• [EXERCISE DESCRIPTION] Your task is to extract every line from the material below exactly.

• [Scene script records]
────

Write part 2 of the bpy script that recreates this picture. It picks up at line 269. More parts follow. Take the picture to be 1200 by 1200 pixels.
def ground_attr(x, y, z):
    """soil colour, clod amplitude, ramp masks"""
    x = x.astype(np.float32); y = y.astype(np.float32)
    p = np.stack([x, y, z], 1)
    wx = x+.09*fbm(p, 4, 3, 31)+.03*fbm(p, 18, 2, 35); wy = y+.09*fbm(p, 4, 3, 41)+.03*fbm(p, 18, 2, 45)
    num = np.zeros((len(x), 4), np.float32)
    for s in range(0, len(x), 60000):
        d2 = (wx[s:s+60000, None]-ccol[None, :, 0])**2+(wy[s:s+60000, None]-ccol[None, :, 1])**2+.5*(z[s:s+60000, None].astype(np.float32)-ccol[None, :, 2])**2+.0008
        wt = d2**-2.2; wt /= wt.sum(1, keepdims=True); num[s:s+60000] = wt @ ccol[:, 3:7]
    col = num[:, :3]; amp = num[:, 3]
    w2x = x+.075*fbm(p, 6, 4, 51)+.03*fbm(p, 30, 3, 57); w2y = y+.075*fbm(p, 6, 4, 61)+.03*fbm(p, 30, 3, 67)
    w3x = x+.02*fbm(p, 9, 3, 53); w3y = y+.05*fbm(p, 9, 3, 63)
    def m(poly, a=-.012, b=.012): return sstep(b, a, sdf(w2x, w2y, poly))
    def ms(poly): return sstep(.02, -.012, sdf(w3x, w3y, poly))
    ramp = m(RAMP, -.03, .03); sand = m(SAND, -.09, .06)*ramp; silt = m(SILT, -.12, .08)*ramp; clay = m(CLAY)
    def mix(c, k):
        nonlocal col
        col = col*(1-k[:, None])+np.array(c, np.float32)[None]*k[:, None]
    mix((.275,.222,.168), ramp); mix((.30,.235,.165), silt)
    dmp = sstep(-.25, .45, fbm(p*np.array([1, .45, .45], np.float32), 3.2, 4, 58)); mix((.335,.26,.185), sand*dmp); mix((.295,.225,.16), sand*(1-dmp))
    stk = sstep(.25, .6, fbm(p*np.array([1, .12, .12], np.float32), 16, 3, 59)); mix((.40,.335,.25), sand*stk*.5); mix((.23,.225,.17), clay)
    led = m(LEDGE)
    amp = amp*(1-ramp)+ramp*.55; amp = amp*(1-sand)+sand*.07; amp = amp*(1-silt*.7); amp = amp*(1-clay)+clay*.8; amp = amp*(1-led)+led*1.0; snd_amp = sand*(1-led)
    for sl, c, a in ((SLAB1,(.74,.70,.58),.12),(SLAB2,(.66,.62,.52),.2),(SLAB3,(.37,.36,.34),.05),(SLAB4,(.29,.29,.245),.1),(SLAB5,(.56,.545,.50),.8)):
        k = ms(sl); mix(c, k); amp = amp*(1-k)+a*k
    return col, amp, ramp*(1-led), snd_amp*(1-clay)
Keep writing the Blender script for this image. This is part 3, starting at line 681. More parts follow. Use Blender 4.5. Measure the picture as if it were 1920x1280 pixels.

────

• [RESPONSE FOR THIS EXERCISE]
Write part 2 of the bpy script that recreates this picture. It picks up at line 269. More parts follow. Take the picture to be 1200 by 1200 pixels.
def ground_attr(x, y, z):
    """soil colour, clod amplitude, ramp masks"""
    x = x.astype(np.float32); y = y.astype(np.float32)
    p = np.stack([x, y, z], 1)
    wx = x+.09*fbm(p, 4, 3, 31)+.03*fbm(p, 18, 2, 35); wy = y+.09*fbm(p, 4, 3, 41)+.03*fbm(p, 18, 2, 45)
    num = np.zeros((len(x), 4), np.float32)
    for s in range(0, len(x), 60000):
        d2 = (wx[s:s+60000, None]-ccol[None, :, 0])**2+(wy[s:s+60000, None]-ccol[None, :, 1])**2+.5*(z[s:s+60000, None].astype(np.float32)-ccol[None, :, 2])**2+.0008
        wt = d2**-2.2; wt /= wt.sum(1, keepdims=True); num[s:s+60000] = wt @ ccol[:, 3:7]
    col = num[:, :3]; amp = num[:, 3]
    w2x = x+.075*fbm(p, 6, 4, 51)+.03*fbm(p, 30, 3, 57); w2y = y+.075*fbm(p, 6, 4, 61)+.03*fbm(p, 30, 3, 67)
    w3x = x+.02*fbm(p, 9, 3, 53); w3y = y+.05*fbm(p, 9, 3, 63)
    def m(poly, a=-.012, b=.012): return sstep(b, a, sdf(w2x, w2y, poly))
    def ms(poly): return sstep(.02, -.012, sdf(w3x, w3y, poly))
    ramp = m(RAMP, -.03, .03); sand = m(SAND, -.09, .06)*ramp; silt = m(SILT, -.12, .08)*ramp; clay = m(CLAY)
    def mix(c, k):
        nonlocal col
        col = col*(1-k[:, None])+np.array(c, np.float32)[None]*k[:, None]
    mix((.275,.222,.168), ramp); mix((.30,.235,.165), silt)
    dmp = sstep(-.25, .45, fbm(p*np.array([1, .45, .45], np.float32), 3.2, 4, 58)); mix((.335,.26,.185), sand*dmp); mix((.295,.225,.16), sand*(1-dmp))
    stk = sstep(.25, .6, fbm(p*np.array([1, .12, .12], np.float32), 16, 3, 59)); mix((.40,.335,.25), sand*stk*.5); mix((.23,.225,.17), clay)
    led = m(LEDGE)
    amp = amp*(1-ramp)+ramp*.55; amp = amp*(1-sand)+sand*.07; amp = amp*(1-silt*.7); amp = amp*(1-clay)+clay*.8; amp = amp*(1-led)+led*1.0; snd_amp = sand*(1-led)
    for sl, c, a in ((SLAB1,(.74,.70,.58),.12),(SLAB2,(.66,.62,.52),.2),(SLAB3,(.37,.36,.34),.05),(SLAB4,(.29,.29,.245),.1),(SLAB5,(.56,.545,.50),.8)):
        k = ms(sl); mix(c, k); amp = amp*(1-k)+a*k
    return col, amp, ramp*(1-led), snd_amp*(1-clay)
Keep writing the Blender script for this image. This is part 3, starting at line 681. More parts follow. Use Blender 4.5. Measure the picture as if it were 1920x1280 pixels.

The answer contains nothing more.